Jim Kershner’s This Day in History

» On the Web: spokesman.com/topics/local-history

From our archives, 100 years ago

A minor tree-planting controversy at North Central High School was symbolic of a far bigger controversy roiling Spokane and the nation in 1910: women’s suffrage.

A group of Spokane suffragists asked the Spokane School Board if they could plant an Arbor Day tree on the grounds of North Central, in honor of the late women’s rights heroine Susan B. Anthony.

The school board said they had no objection to that – but they did balk at a further request by the local suffragists.

The Spokane women, led by May Arkwright Hutton, wanted to stage a planting ceremony in which the student body would sing “the suffragists’ national anthem,” which apparently included a chant of “Votes for Women!”
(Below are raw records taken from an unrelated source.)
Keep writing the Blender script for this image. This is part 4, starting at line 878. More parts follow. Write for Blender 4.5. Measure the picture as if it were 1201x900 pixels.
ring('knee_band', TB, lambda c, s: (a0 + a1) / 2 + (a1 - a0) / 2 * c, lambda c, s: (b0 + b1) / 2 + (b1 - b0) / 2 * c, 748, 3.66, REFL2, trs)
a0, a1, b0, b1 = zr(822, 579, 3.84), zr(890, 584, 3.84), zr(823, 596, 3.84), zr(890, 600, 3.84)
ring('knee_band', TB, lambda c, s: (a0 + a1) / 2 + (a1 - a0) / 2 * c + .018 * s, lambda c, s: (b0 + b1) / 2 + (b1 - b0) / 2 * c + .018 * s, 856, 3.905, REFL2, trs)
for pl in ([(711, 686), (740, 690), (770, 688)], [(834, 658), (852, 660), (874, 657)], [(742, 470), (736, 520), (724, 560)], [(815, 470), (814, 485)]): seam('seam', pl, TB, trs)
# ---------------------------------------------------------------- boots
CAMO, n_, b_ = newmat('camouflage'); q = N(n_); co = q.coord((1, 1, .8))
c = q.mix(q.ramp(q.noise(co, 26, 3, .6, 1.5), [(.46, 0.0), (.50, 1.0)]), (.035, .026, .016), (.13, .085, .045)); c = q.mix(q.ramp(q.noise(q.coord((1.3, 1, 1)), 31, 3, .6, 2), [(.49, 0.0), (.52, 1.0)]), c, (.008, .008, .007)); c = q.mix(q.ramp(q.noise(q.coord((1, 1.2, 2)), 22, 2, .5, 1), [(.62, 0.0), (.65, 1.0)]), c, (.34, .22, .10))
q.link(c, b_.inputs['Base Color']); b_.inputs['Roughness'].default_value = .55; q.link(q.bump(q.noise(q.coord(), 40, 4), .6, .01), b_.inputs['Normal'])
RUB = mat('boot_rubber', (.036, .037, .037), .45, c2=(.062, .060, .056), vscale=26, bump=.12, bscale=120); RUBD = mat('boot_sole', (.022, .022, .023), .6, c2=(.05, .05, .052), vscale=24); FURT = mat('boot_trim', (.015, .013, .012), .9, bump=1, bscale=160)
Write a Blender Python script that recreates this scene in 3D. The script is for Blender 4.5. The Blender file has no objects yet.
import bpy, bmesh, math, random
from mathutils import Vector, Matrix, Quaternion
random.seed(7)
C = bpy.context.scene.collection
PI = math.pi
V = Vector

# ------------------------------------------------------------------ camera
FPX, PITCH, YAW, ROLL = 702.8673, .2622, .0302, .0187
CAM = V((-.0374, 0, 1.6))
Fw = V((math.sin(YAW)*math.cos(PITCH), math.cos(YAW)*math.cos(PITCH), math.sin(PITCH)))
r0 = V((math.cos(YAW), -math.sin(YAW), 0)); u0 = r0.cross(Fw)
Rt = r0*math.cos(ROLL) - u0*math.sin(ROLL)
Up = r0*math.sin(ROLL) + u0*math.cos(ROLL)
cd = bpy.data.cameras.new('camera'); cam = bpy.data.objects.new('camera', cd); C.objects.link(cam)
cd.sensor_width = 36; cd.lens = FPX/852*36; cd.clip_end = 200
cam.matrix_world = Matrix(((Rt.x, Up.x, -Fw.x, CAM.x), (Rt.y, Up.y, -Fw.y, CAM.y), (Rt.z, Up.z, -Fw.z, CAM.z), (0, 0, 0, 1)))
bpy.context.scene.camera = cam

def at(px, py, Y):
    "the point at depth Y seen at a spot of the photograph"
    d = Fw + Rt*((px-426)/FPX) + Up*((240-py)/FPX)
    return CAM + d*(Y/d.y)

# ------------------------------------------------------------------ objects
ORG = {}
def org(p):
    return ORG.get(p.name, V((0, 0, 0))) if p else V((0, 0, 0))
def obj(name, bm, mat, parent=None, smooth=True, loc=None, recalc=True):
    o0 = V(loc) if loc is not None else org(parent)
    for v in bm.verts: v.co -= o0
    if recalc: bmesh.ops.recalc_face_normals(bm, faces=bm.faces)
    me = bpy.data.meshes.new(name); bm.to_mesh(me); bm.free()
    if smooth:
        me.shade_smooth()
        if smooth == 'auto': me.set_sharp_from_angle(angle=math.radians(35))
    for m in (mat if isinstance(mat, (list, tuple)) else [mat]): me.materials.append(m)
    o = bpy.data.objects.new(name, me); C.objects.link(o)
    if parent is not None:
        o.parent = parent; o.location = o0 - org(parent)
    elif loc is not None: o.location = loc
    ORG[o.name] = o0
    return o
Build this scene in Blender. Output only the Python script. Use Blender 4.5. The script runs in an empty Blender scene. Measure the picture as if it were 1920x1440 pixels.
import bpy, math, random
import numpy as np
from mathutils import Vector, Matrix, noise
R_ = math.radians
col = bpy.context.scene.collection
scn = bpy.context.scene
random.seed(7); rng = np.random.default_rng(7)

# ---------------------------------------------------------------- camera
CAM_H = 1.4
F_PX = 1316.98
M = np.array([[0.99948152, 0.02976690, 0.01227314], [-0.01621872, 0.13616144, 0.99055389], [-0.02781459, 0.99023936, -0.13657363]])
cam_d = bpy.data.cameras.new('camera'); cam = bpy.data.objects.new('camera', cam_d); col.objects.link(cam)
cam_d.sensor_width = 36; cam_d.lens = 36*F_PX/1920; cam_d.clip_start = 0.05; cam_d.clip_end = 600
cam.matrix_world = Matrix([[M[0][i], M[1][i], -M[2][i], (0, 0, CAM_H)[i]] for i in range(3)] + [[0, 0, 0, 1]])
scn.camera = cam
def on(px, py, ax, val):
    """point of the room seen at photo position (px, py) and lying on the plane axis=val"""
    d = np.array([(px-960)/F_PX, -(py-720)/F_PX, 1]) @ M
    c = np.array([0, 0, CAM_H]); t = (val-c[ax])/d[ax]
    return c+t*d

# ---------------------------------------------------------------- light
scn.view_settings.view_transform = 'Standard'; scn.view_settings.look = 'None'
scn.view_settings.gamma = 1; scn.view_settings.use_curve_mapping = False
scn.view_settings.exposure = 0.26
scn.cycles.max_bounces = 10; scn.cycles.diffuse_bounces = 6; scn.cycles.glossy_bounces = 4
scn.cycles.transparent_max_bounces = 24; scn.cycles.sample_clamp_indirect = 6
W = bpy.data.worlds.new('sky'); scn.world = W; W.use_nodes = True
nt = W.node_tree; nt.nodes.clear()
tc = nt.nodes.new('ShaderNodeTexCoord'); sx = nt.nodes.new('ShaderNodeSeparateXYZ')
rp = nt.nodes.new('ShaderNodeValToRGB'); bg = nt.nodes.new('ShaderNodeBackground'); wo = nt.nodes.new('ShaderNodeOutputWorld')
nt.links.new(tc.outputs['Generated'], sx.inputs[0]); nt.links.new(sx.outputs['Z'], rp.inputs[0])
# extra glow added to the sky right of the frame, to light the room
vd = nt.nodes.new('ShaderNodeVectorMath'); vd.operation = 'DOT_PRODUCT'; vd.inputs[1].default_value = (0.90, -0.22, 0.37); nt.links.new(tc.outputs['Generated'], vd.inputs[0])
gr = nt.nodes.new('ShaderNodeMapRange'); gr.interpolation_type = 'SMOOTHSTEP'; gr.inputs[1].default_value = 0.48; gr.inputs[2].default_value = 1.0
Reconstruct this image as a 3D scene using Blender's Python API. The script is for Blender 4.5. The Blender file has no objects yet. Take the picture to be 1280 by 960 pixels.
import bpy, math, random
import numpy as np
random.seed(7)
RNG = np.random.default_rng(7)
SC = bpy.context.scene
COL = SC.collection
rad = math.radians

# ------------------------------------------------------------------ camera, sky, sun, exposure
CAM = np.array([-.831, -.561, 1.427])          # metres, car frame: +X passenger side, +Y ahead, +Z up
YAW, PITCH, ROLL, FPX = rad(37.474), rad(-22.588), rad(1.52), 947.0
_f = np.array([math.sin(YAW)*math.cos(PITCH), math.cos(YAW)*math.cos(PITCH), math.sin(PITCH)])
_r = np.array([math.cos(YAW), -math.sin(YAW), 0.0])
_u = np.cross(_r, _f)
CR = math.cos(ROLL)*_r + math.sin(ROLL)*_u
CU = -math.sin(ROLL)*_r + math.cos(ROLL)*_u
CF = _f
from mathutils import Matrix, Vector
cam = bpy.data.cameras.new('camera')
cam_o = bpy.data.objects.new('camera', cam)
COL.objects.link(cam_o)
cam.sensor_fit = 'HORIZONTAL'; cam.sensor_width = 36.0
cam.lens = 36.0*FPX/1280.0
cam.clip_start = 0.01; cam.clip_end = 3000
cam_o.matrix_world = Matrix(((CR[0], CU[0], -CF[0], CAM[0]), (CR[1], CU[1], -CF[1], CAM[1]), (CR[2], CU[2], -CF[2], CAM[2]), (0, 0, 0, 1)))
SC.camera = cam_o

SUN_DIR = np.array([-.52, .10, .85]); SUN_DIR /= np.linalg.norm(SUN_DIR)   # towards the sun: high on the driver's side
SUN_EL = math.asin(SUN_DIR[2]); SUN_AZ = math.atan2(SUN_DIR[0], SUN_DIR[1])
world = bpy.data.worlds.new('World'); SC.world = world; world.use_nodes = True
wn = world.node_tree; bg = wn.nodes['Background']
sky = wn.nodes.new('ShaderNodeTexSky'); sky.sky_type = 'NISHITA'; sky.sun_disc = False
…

So the school board wrote to Hutton and conveyed the board’s “regrets” that her ceremony could not be carried out.

Instead, the school decided to plant an Arbor Day tree in honor of the school’s first principal.

Women won the right to vote in 1920.

Also on this date

(From the Associated Press)

1951: Julius and Ethel Rosenberg were convicted of conspiracy to commit espionage. (They were executed in June 1953.) … 1973: The last United States combat troops left South Vietnam, ending America’s direct military involvement in the Vietnam War.